SEC Chair Backs Lighter Rules, Eyes End of Quarterly Reporting

cryptonews.net 29/09/2025 - 11:45 AM

SEC Chair Paul Atkins’ Regulatory Changes

U.S. Securities and Exchange Commission (SEC) Chair Paul Atkins has pledged to scale back financial regulation, including fast-tracking President Donald Trump’s proposal to end quarterly corporate reporting.

Writing in the Financial Times, Atkins argued that government oversight should deliver only the “minimum effective dose” needed to protect investors while giving businesses more freedom to grow.

> 吴说获悉,据金融时报,美国证券交易委员会(SEC)主席 Paul Atkins 表示,政府应提供最低有效剂量的监管,并承诺将加快推进特朗普提出的废除公司季度财报制度。目前 SEC 要求上市公司每 90 天披露财务报表。https://t.co/PqIBKB7pyZ
>
> — 吴说区块链 (@wublockchain12) September 29, 2025

This move signals a departure from the regulatory path set under former chair Gary Gensler, who focused on aggressive enforcement and broader disclosure mandates. In contrast, Chair Atkins positions the SEC as a pro-market regulator promising fewer restrictions and less frequent reporting for publicly traded companies.

Push to Scrap Quarterly Reports

Public companies in the U.S. currently must file financial statements every 90 days. Trump and allies argue that this system fosters “short-termism,” compelling executives to prioritize quarterly results over long-term strategies. Atkins agrees, stating that markets should dictate the best reporting frequency based on industry, size, and investor expectations. If adopted, this could lead to a semi-annual reporting model similar to the U.K., which eliminated mandatory quarterly reports in 2014.

He noted that many British firms still opt to report quarterly, suggesting flexibility does not inherently reduce transparency. However, investor advocates warn that rolling back this rule may undermine capital market efficiency, arguing that quarterly filings are vital for protecting smaller investors by ensuring accountability and minimizing information gaps between insiders and the public.

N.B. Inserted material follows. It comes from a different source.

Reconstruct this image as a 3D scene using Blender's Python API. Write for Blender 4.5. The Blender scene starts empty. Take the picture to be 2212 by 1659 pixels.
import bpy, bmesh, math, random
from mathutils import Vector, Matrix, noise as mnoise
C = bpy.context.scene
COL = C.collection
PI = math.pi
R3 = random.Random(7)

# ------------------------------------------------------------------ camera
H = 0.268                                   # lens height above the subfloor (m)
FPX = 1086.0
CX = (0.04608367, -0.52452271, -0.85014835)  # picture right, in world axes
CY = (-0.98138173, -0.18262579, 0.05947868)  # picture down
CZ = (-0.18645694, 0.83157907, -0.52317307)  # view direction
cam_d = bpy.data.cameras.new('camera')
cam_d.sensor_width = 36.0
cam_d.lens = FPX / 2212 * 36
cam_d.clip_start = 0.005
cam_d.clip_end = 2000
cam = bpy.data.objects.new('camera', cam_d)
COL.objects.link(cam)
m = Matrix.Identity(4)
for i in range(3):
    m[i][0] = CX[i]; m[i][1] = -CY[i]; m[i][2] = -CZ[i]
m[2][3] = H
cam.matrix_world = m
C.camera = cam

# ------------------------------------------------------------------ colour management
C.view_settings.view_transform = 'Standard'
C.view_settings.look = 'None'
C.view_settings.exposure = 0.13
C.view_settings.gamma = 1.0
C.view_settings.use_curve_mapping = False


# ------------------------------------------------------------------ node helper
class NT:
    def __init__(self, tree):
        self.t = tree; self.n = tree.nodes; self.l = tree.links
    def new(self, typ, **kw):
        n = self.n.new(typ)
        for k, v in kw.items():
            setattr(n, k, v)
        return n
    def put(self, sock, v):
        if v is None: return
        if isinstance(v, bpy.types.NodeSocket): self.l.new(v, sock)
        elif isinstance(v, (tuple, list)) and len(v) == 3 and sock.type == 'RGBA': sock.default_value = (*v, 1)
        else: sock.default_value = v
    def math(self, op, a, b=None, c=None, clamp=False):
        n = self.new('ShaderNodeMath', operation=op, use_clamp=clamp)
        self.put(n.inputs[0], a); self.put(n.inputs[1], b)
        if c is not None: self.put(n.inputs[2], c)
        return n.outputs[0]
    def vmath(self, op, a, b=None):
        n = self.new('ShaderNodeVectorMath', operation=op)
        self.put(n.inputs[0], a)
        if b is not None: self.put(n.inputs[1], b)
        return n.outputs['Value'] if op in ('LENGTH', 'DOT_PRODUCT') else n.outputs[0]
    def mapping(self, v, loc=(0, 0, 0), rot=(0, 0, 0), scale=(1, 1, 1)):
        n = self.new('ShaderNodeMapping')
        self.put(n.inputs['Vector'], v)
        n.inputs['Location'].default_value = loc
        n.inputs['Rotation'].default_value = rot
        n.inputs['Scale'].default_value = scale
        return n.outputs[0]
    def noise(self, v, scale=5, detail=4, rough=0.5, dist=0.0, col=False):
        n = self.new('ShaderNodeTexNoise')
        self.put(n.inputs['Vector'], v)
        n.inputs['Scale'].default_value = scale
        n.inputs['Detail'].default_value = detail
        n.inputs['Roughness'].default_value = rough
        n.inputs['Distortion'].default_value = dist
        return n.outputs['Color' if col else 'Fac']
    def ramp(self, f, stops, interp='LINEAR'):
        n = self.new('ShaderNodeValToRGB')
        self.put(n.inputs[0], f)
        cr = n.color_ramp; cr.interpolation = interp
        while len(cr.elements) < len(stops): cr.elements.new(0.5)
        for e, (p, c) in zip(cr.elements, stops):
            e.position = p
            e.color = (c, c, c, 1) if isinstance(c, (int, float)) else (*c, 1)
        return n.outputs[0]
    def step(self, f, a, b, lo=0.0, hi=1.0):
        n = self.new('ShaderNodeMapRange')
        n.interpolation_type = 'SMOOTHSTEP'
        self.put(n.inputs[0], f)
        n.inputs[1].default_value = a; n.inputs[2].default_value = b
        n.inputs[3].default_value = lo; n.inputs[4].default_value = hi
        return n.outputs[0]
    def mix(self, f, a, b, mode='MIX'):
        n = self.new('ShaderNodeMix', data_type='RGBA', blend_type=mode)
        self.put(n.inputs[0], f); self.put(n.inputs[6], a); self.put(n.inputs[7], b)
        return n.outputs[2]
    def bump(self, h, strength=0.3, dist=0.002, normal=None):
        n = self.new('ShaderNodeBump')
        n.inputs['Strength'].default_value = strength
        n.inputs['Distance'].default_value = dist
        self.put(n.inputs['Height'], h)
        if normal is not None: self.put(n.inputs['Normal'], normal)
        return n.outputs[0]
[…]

Regulatory Reset Under Trump

Atkins’ stance reflects the Trump administration’s broader initiative to weaken financial regulations and exert more control over independent agencies. The SEC has already moved away from defending a Biden-era rule requiring companies to disclose climate risks, a cornerstone initiative under Gensler that faced legal challenges. Atkins criticized Europe’s new sustainability directives, claiming they focus on “political fads” rather than material financial information and impose unnecessary costs on investors and businesses.

These remarks indicate a shift away from progressive regulation towards a narrower focus on investor returns. This more lenient approach applies to digital assets as well; unlike Gensler, who pursued enforcement actions against crypto firms, Atkins has shown a willingness to engage with the sector. Observers note this represents one of the most significant course corrections for the SEC in recent decades.

Debate Over Market Impact

Supporters of the regulatory changes argue that reducing burdens will attract more listings to U.S. markets, allowing firms to prioritize long-term investments over quarterly performances. They claim lighter reporting could enhance the U.S.’s global competitiveness, especially as Europe continues to expand its compliance obligations. Critics caution that less frequent reporting may harm transparency, reducing trust among retail investors and potentially widening the gap between insiders and ordinary shareholders, resulting in new risks within capital markets that depend on consistent disclosures. The debate remains unresolved; while Chair Atkins is dedicated to advancing Trump’s agenda, he must address industry demands for flexibility alongside investors’ needs for accountability. The future of semi-annual reporting will hinge on the SEC’s willingness to promote deregulation without provoking backlash from Congress, investors, and the public.

Outlook for U.S. Companies

For corporate America, the potential for lighter regulation could redefine the cadence of financial disclosures, allowing companies to concentrate on long-term strategy rather than quarterly objectives. Still, there is pressure to maintain investor trust through voluntary reporting. If Atkins realizes his commitment, the SEC’s approach might reshape how U.S. markets regulate.

This transition signifies not merely a policy shift but a philosophical reset: transforming regulation from guardrails to minimal guidance. Whether this balance fortifies or weakens the market is a crucial question that will shape U.S. financial policy beyond Trump’s tenure.